Collaborating with vocalists is just one example of the versatility of the band, which began as a group of students performing locally with a heavy emphasis on modern jazz. Then some musicians from Dallas, Texas, joined, bringing with them backgrounds in R&B and gospel.
“So the band became another thing and started touring regionally,” said Stanton. “It grew and grew, and one by one everybody started migrating to New York.”
The majority of the band is Brooklynn-based now and has been for the last six or seven years, Stanton said. The band roster includes between 25 and 30 people but on the Grammy-nominated album, 12 performed.
The album “Sylva” was recorded live at the Energiehuis in Dordrecht, Netherlands. It was composed and arranged by Metropole Orkest chief conductor Jules Buckley and Snarky Puppy bassist and band leader Michael League.
Snarky Puppy members met a member of Metropole, the largest full-time ensemble in the world, while recording the album “We Like It Here” in 2012 in Holland.

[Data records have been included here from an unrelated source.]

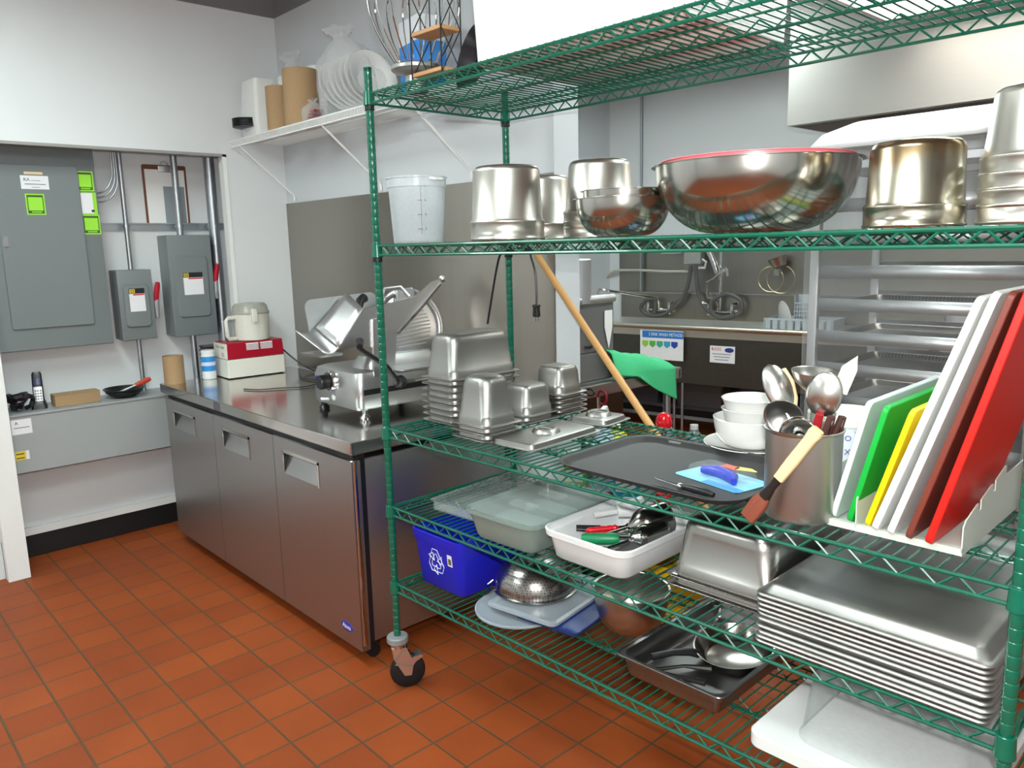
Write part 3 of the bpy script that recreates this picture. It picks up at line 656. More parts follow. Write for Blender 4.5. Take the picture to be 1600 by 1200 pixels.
    MB().lathe([(.012, 0), (.017, .008), (.010, .02)], 14, cap0=True, cap1=True, T=Matrix.Translation((XF, .466, .54)) @ aim((0,0,0), (0, .8, .5)).to_matrix().to_4x4()).build('arm_tip_knob', M_ALUS, t)
    MB().tube([(XF+.01, .14, .455), (XF-.02, .19, .515), (XF-.02, .27, .52), (XF+.005, .295, .48)], .009, 10).build('carriage_handle', M_ALUS, t)
    MB().box(.364, .370, .045, .40, .10, .122).build('slide_slot', M_BLKP, t)
    MB().tube([(XF+.07, .0, .303), (XF+.09, .115, .216), (XF+.10, .150, .160)], .0095, 12).build('pusher_rod', M_BLKP, t)
    MB().tube([(XF+.03, .03, .320), (XF+.07, .005, .305)], [.018, .012], 12).build('pusher_knob', M_BLKP, t)
    MB().lathe([(.014, 0), (.024, .008), (.027, .03), (.02, .045)], 8, cap0=True, cap1=True, T=Matrix.Translation((XF+.085, .150, .150)) @ aim((0,0,0), (0, 1, -.1)).to_matrix().to_4x4()).build('carriage_knob', M_BLKP, t)
    MB().tube([(XF+.085, .19, .146), (XF+.085, .34, .140)], .007, 10).build('carriage_shaft', M_CHROME, t)
    MB().tube([(XF-.08, .10, .425), (XF-.10, .125, .47), (XF-.11, .15, .48)], [.012, .018, .02], 12).build('pusher_grip', M_BLKP, t)
    MB().rr([(.055, .15, .19, .03), (.065, .16, .197, .04), (.065, .16, .202, .04)], .42, .30, n=6).build('slice_deflector', M_ALUS, t)
slicer()

# ------------------------------------------------------------------ white wire wall shelf and its load
def wall_shelf():
    x0, x1, y0, y1, z = -4.295, -2.30, 1.90, 2.212, 2.145
    t = thing('wire_wall_shelf', 'white wire shelf on diagonal braces high on the back wall', 'shelf', (x0, y1, z))
    m = MB(); X = x1-x0; Y = y0-y1; r = .0022
    for y, zz in ((0, 0), (Y, 0), (Y, -.032), (Y*.5, -.003)): m.tube([(0, y, zz), (X, y, zz)], .0032, 6)
    n = 150
    for k in range(n+1):
        x = X*k/n; m.tube([(x, 0, .003), (x, Y-.002, .003), (x, Y-.004, -.034)], .0016, 4)
    m.build('shelf_wires', M_WHITE, t)
    for xb in (-4.19, -3.31, -2.62):
        a = xb-x0; m = MB(); m.tube([(a, Y, -.03), (a+.0, -.006, -.285)], .0058, 8); m.tube([(a, -.006, -.285), (a, -.004, -.315)], .0058, 8); m.build('brace', M_WHITE, t)
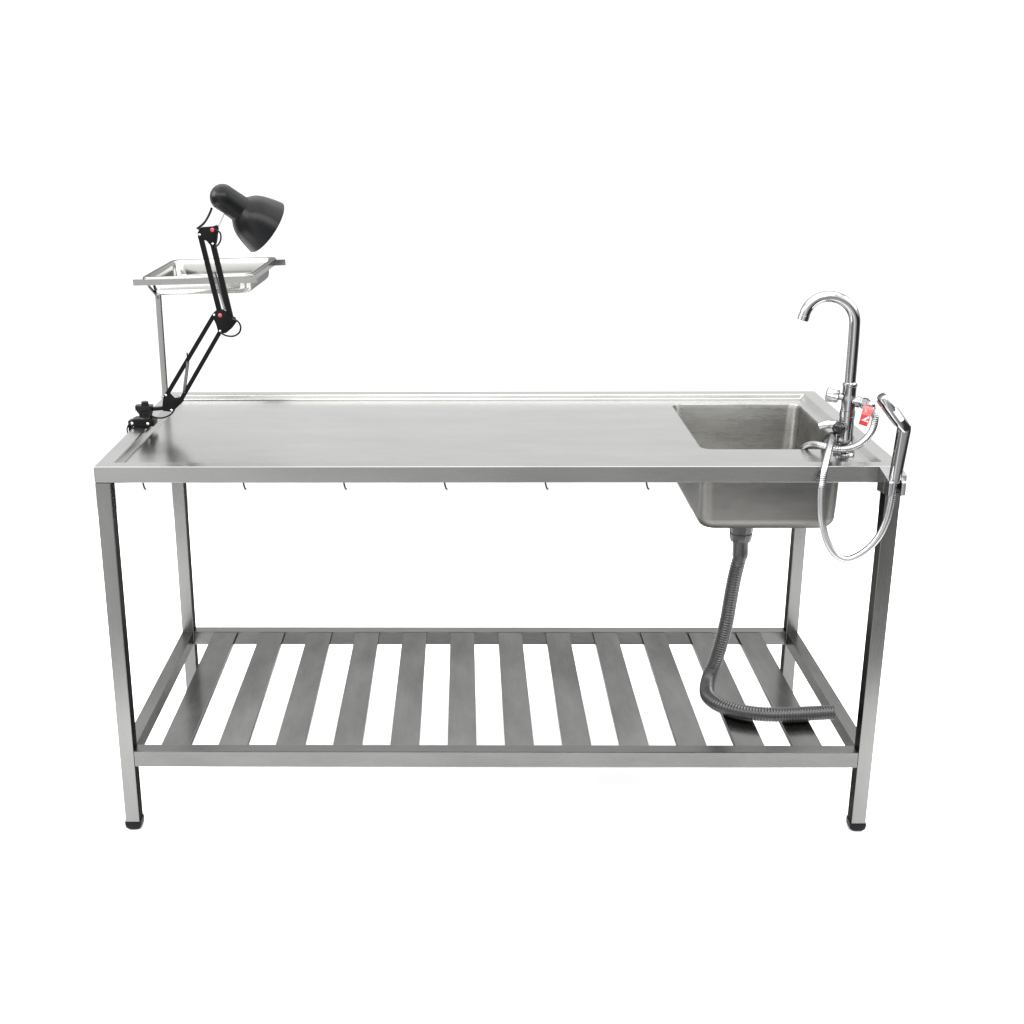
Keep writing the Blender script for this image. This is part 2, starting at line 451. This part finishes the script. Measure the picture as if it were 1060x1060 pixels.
shower = thing('hand_shower', 'chrome hand shower with slanted flat head standing upright in its cradle', 'shower', (0.862, -0.060, 0.868))
YW = -0.0605
def sect(c, d, w, t, r, n=6):
    """rounded-rect loop at c, normal d; t in the XZ plane, w along Y"""
    d = Vector(d).normalized(); y = Vector((0, 1, 0)); x = y.cross(d)
    return [Vector(c) + x*a + y*b for a, b in rrect(-t/2, t/2, -w/2, w/2, r, n)]
bm = bmesh.new()
hd = Vector((0.073, 0, 1)).normalized()
b0 = Vector((0.8615, YW, 0.890))
loft(bm, [sect(b0 + hd*s, hd, w, t, r) for s, w, t, r in ((-0.018, .015, .015, .007), (-0.001, .016, .016, .0075), (0, .022, .0225, .009), (0.004, .024, .0245, .009), (0.05, .025, .0252, .0085), (0.100, .0265, .0250, .007), (0.118, .027, .0250, .006), (0.128, .027, .0225, .006))], True, True)
hnd = obj('shower_handle', bm, M_CHROME, shower, 30)
bm = bmesh.new()
dv = (Vector((0.8170, YW, 1.0800)) - Vector((0.868, YW, 1.0165))).normalized()
c0 = Vector((0.8665, YW, 1.0170))
loft(bm, [sect(c0 + dv*s, dv, w, t, r) for s, w, t, r in ((-0.013, .026, .018, .006), (-0.009, .029, .0220, .006), (0.006, .033, .0240, .007), (0.03, .038, .0240, .007), (0.060, .040, .0232, .008), (0.074, .038, .0215, .010), (0.0815, .032, .0175, .008), (0.0835, .024, .011, .005))], True, True)
hed = obj('shower_head', bm, M_CHROME, shower, 30)
# spray plate on the under side and the pale panel on the camera-facing flank
nrm = Vector((0, 1, 0)).cross(dv)
sgn = 1 if nrm.dot(Vector((-1, 0, -1))) > 0 else -1
bm = bmesh.new()
R = Matrix((dv, Vector((0, 1, 0)), nrm*sgn)).transposed().to_4x4(); R.translation = c0 + dv*0.042 + nrm*sgn*0.0119
q = bmesh.new()
lo = [[(x, y, z) for x, y in rrect(-.034, .034, -.0175, .0175, .008)] for z in (-0.001, 0.0014)]
loft(q, lo, True, True); merge(bm, q, R)
link('spray_plate', finish(bm, 'spray_plate', 30), M_DARKCAP, hed)
bm = bmesh.new()
q = bmesh.new()
lo = [[(x, z, -y) for x, y, z in [(a, b, y0) for a, b in rrect(-.020, .014, -.0048, .0048, .003)]] for y0 in (0, 0.0012)]
loft(q, lo, True, True)
R = Matrix((dv, Vector((0, 1, 0)), nrm)).transposed().to_4x4(); R.translation = c0 + dv*0.036 - Vector((0, 0.0195, 0)) + nrm*sgn*(-0.003)
merge(bm, q, R)
link('flank_panel', finish(bm, 'flank_panel', 30), M_WHITE, hed)

hose = thing('shower_hose', 'flexible chrome shower hose looping past the tap and hanging below the table edge', 'hose', (0.78, -0.05, 0.70))
bm = bmesh.new()
e0 = Vector((FX, FY, 1.0235)) + cdv*0.046
hp = [e0, e0 + cdv*0.006, (0.8615, 0.137, 1.0050), (0.8690, 0.133, 0.984), (0.8605, 0.128, 0.9525), (0.8330, 0.122, 0.9255), (0.7963, 0.1215, 0.9155), (0.7624, 0.145, 0.9165), (0.745, 0.180, 0.9125), (0.7325, 0.205, 0.8985),
      (0.729, 0.232, 0.870), (0.735, 0.255, 0.835), (0.752, 0.265, 0.822), (0.770, 0.262, 0.835), (0.780, 0.240, 0.872), (0.7815, 0.205, 0.912), (0.778, 0.160, 0.9375),
      (0.7700, 0.115, 0.9465), (0.7520, 0.066, 0.9400), (0.7360, 0.025, 0.9270), (0.7215, -0.010, 0.9045), (0.7165, -0.021, 0.8761), (0.7150, -0.025, 0.8553), (0.7175, -0.030, 0.8121), (0.7235, -0.033, 0.7790),
      (0.7354, -0.040, 0.7431), (0.7550, -0.045, 0.7165), (0.7790, -0.050, 0.7085), (0.8037, -0.055, 0.7211), (0.8264, -0.058, 0.7436), (0.8420, -0.060, 0.770), (0.8530, -0.0605, 0.8039), (0.8580, -0.0605, 0.8401), (0.8603, -0.0605, 0.8725)]
hpp = catmull(hp, 0.0012)
add_tube(bm, hpp, lambda i, s: 0.0079 + 0.00025*math.sin(2*PI*s/0.0042), 14)
obj('hose_pipe', bm, M_HOSE, hose, 60)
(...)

“He came to a recording set — all of our recordings in the past had been live, in-studio — and met with our band leader Mike. They started talking and within two days, it was in the works,” said Stanton. Within two years, they were rehearsing and recording an album together.
On “Family Dinner Volume Two,” guest artists will include the legendary David Crosby, jazz and folk vocalist Becca Stevens, afro-pop singer/songwriter Salif Keita, Peruvian singer/songwriter Susana Baca, saxist Jeff Coffin of the Flecktones and the Dave Matthews Band, and others.
On top of being up for its second Grammy, Snarky Puppy was named Top Jazz Group of 2015 by Downbeat Magazine as well as being awarded Dallas City Music’s Best Jazz Group for years.
Currently, Stanton is writing music in Zürich, Switzerland while the band is not touring.